Thursday , April 18 2024

“Psychosocial malaise”

In an effort to combat the ongoing and largely partisan efforts to paint the status of the War on Terror in the bleakest possible light, coupled with the media’s tendency to focus on the the abrupt and the horrible vs. the procedural and the positive, I offer up these words from Victor “Bombs Away” Hanson:

    After the spectacular victories in Afghanistan and Iraq, public ardor for the conflict is temporarily cooling. Because of the past recession, the effects of 9/11, the tax cuts, and the cost of the war, we are running up billions in projected annual budget deficits. Our own McClellans and contemporary Copperheads deride the president as a miserable failure cheek by jowl with major newspapers.
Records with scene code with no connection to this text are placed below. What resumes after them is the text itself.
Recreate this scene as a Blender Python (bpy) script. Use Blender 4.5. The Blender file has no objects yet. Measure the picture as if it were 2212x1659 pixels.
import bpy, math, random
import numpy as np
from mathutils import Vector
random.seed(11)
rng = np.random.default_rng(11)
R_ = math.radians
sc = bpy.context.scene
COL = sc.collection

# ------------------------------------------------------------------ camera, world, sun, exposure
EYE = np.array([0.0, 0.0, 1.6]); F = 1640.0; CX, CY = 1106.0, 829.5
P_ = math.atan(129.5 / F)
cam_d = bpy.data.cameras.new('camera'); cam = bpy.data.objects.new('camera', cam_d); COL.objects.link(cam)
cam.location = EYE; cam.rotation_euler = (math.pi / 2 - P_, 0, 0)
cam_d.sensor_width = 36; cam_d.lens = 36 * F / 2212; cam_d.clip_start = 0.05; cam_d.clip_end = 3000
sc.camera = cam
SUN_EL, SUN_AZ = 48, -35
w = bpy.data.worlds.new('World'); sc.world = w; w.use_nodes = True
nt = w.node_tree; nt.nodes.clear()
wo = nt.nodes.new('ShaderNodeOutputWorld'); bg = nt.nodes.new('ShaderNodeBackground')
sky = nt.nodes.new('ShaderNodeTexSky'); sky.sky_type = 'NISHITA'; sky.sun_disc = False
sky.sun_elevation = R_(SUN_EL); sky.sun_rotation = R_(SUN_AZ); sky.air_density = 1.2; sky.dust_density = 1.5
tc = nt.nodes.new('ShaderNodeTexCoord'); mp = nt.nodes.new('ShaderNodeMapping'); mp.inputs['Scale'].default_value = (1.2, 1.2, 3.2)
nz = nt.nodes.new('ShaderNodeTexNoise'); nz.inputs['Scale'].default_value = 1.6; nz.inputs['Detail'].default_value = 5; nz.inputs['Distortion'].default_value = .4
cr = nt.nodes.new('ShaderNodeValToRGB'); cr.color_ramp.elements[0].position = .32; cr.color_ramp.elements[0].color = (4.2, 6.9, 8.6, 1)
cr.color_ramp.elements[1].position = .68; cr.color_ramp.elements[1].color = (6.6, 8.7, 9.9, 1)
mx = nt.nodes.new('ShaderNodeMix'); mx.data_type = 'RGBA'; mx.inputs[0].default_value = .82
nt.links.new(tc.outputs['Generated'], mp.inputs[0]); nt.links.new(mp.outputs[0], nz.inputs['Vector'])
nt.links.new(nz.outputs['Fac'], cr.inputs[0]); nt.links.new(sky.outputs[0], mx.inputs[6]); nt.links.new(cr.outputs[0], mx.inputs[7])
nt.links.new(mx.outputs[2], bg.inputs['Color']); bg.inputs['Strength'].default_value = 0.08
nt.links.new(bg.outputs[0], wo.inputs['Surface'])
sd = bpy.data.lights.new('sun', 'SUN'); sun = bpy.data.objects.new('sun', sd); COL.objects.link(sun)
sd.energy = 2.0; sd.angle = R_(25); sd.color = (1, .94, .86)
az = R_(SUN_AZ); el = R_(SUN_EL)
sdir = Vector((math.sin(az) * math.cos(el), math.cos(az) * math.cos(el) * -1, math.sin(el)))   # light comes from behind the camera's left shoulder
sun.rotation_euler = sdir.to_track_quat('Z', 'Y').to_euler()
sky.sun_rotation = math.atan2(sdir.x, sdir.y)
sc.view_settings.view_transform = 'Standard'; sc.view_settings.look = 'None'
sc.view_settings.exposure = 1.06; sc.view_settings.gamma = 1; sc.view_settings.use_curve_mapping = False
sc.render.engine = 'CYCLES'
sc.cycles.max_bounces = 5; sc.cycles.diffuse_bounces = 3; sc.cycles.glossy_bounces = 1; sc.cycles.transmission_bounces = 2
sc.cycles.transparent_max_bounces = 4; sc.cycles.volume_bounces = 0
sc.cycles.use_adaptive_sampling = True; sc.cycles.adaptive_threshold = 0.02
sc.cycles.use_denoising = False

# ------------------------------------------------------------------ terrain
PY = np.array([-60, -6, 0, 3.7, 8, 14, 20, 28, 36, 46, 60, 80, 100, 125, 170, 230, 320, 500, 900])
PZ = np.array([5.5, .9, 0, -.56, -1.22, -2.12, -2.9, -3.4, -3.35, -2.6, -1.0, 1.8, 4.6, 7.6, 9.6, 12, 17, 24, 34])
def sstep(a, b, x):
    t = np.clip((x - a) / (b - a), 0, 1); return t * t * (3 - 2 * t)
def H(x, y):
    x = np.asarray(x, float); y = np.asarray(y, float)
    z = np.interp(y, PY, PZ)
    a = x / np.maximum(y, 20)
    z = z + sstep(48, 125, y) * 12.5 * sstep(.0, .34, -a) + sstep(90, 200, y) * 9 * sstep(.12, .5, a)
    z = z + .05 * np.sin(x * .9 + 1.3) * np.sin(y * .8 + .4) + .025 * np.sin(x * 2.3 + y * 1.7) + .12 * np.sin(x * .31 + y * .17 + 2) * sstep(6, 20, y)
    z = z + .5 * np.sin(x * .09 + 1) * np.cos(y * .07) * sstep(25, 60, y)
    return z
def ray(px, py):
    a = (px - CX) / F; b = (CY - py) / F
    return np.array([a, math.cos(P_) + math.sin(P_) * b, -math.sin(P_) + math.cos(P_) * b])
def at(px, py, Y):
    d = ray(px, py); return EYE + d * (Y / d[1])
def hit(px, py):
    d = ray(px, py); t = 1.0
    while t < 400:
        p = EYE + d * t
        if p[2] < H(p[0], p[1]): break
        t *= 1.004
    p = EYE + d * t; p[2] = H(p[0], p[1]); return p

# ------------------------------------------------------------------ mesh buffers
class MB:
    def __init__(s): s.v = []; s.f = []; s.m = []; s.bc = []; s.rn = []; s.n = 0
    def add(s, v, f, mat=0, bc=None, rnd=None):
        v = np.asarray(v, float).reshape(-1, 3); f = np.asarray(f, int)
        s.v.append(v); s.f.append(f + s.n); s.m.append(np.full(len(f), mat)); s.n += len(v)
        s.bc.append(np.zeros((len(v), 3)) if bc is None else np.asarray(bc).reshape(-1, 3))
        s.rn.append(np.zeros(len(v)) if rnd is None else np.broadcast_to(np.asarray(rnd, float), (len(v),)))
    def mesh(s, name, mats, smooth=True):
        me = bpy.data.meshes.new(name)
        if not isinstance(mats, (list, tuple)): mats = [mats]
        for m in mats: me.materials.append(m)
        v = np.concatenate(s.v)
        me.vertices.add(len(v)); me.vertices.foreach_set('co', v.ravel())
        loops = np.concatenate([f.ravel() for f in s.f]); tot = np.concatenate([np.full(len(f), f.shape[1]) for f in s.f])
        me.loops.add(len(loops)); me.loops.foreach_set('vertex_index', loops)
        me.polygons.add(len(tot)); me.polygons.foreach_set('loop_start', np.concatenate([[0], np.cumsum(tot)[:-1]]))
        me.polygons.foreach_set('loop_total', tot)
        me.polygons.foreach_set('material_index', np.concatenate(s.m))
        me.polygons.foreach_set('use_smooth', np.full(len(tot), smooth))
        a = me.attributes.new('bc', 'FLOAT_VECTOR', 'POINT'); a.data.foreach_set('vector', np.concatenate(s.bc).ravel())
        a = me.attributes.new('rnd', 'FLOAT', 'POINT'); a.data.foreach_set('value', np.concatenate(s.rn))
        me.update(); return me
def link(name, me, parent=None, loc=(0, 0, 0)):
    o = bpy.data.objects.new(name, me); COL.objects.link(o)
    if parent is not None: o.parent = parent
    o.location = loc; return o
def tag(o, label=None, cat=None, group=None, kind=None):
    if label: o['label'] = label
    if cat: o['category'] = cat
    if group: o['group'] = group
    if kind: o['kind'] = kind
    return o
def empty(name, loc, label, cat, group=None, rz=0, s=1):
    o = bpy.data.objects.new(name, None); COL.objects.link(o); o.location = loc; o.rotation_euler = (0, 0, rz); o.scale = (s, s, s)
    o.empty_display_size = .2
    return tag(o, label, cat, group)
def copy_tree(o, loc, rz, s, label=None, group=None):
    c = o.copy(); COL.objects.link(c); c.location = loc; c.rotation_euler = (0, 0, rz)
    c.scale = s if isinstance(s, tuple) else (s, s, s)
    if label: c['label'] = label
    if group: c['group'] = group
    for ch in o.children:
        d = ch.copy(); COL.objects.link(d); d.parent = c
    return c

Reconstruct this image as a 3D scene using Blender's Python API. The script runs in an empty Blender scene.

    Few stop to appreciate that 50 million are now liberated with the first chance of real democracy in the history of the Middle East. We almost take for granted that the Taliban and Saddam Hussein are gone and that 90 percent of Iraq is functioning under local democratic councils – in an irreversible process that is taking on a culture and logic of its own. We are angry not that the situation in the occupied countries is stabilizing – so far at a cost of less than 300 – not 300,000 – American dead, but that they are not yet normal societies. Few Americans ask why and how Saudi Arabia, Syria, and Iran are suddenly whining privately rather than shouting defiance.

    So beneath the hysterical headlines of quagmire, Vietnam, and stalemate, we have sorely hurt our enemies. We have driven the remnants of the Taliban into the Pakistani coffeehouses, the terrorists into caves, Saddam Hussein into a low-rent apartment, his sons into the Inferno – and replaced them all not with dictators, but real opportunities for freedom and consensual government. Instead of more skyscrapers exploding in American cities, 7,000 miles away jihadists and Islamic terrorists are being hunted down in their own once sacred enclaves.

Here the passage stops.